I've been asked by a reader to explain why I didn't apply The Rule1 to the weekend's fence rebuild and acquire a gas-powered post hole auger or a fuel cell driven power nailing gun or somesuch essential tool.
In short, I did, sorta.
The taxman had recently stripped the Steviewallet of several hundred tool-acquisition dollars and rendered anything but essential tool purchases impossible, but even so I would normally have indeed justified finding $350 from somewhere for that nail gun2 had I not snuck out of the house during one of Mrs Stevie's previous absences two weeks ago and acquired a replacement for my recently self-destructed router.
I had made the descision to go with a Sears model again because:
a) I had actually liked my original Sears router very much.
2) I could not afford to buy both the expensive 3.5 horsepower plunge router I knew I needed3 and a fixed-based router
þ) The Sears 2 horsepower router I had my eye on was getting good reviews
♥ The Sears 2 horsepower router cost well under a hunnerd bux.
Of course, once I had actually visited a Sears the plan got altered a bit. I like to try out the plunge router plunge mechanism on each plunge router I see up close, and when I tried the el-cheapo Sears 1.75 horsepower model the springs were the softest I'd ever experienced. Call me A. Nidoiot but it makes no real sense to me to make the springs on a plunge tool so strong they could double as truck suspension parts. If you are trying to operate a tool , the moving part of which is razor sharp and zooming round and round more than 300 times a second, the last thing you need is to be fighting to overcome the resistance of the springs that are really only required to lift the bit clear of the workpiece, not catapult the hapless craftsman across his workshop upon releasing the plunge lock at the end of the cut.
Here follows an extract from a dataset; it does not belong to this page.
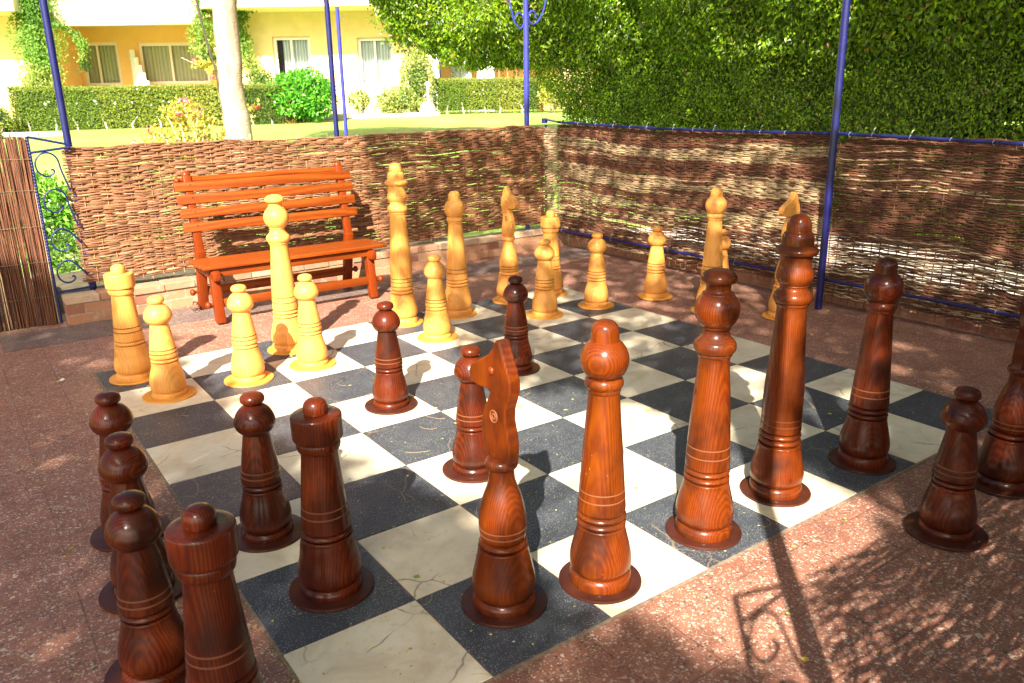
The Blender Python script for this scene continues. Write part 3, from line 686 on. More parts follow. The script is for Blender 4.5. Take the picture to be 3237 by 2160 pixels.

Now I was torn. Fortunately Sears had a solution. They offered the fixed-base router I wanted with an exchangeable plunge base, and put it all in a nice case too. I verified that the plunge base was the same as the one I'd just tried and it was. Sold!
Or not.
Sometimes, the staff in Sears can be a bit dense. If you read the entry on trying to buy a cab for Troll, The Snowblower Of Supreme Spiffiness you'll see what I mean. Once again I was allowed to stand in a store while three members of staff ignored me. I wouldn't have been surprised except that I picked this particular Sears because it normally is the only local one that doesn't suffer from this problem. I was intrigued and in no particular hurry to buy so I went home. During the next week I made four trips to this Sears on the way home from my train to conduct a little unofficial research. Each time I allowed ten minutes to elapse before I left the store unhelped by any of the gossiping 20-something staff. I finally went into the store and found some elderly guys manning the fort and was, at last, helped.
Or not
It turned out that although the computer to which the national Sears website is connected and from which it was possible for me to order ahead (though I didn't) said there were four of these router kits in stock, the real value was zero. Even the display model wasn't a complete set and so they couldn't even offer to sell it to me.
Eventually I remembered there was a Sears in Hicksville, drove over to it on a Saturday night while Mrs Stevie and the Stevieling were safely out of the way, and found that they had one which they were happy to sell to me. The whole deal took about 30 minutes.
The router is all that I hoped it would be, and I used it to machine the 2x4s that I used to repair the fence between me and Crazy Joe. Given the shortage of folding cash in the Stevievault, the happiness with the New Router which, being a replacement, was acquired outside the strictures of The Rule and the lack of any real need for a new tool for Project Repair The Front Fence Before It Falls Completely Over And Kills Someone You Nitwit4 (which by itself is actually no barrier to tool acquisition, indeed, is actually the point in some cases) I couldn't justify the cost.
The new router has twice the power of the old one for chewing up wood all the faster, electronic torque control to stop those annoying motor stalls that make flames shoot out of the router louvers and pop the circuit breakers, variable speed so the larger raised panel bits don't fly apart and embed shrapnel in the Steviebod, slow start so we'll have no more of those embarrasing "dropped router" or "accidentally routed workbench/bystanding item/limb" incidents upon switching on and integral worklights so that when the urge to route with the workshop lights off is overpowering I can just go with it.
Why the money saved on trips to the emergency room alone should pay for the thing in only five or six jobs.